What to do. What is the number of lines containing the string "script"? Answer with the number only.

Data listing.
━━━━

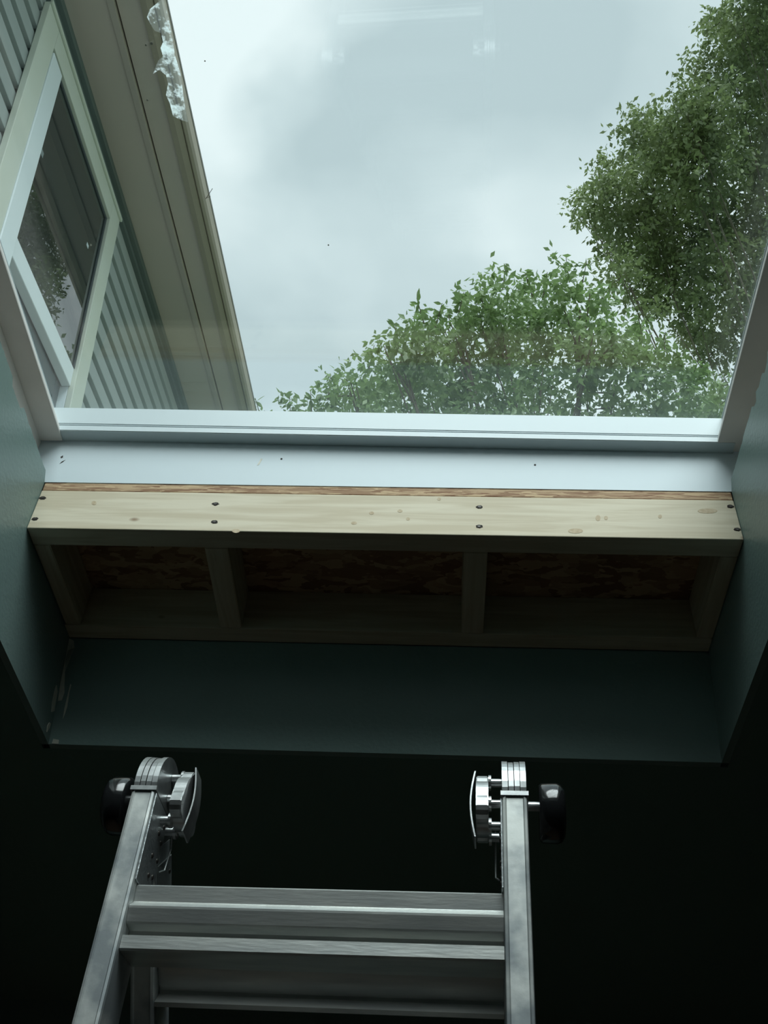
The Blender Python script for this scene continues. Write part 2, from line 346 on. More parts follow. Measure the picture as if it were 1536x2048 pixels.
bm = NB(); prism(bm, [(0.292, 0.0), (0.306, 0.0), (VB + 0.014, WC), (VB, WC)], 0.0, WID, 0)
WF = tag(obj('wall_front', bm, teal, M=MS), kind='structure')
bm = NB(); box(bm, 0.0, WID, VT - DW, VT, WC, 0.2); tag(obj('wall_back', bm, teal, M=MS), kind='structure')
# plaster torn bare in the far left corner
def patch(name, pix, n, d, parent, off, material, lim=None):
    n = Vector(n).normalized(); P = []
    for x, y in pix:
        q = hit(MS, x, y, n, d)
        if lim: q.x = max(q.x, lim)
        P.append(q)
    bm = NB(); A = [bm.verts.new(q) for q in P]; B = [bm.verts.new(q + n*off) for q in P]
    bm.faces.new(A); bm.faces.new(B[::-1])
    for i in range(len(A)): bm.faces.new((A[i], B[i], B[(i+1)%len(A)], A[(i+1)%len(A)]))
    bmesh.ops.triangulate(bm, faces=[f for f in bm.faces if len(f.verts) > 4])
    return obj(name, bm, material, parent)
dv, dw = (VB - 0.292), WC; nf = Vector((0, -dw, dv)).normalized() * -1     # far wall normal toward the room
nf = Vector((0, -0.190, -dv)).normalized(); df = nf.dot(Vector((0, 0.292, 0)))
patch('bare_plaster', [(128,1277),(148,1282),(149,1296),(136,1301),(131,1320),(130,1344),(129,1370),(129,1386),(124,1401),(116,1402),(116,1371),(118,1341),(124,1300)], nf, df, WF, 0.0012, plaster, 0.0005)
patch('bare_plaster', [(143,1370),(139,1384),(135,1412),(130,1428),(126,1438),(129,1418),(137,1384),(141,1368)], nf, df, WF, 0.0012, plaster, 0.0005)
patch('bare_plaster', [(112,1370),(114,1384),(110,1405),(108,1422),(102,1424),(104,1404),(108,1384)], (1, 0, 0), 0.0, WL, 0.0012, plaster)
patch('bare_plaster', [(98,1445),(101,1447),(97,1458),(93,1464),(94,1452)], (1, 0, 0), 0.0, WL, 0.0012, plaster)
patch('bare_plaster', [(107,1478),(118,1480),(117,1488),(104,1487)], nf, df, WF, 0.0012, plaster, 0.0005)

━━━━

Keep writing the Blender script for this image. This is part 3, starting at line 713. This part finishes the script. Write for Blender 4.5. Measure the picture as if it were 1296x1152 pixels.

━━━━

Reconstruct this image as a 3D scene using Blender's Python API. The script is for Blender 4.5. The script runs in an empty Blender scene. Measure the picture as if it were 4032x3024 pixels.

━━━━

Task response. 3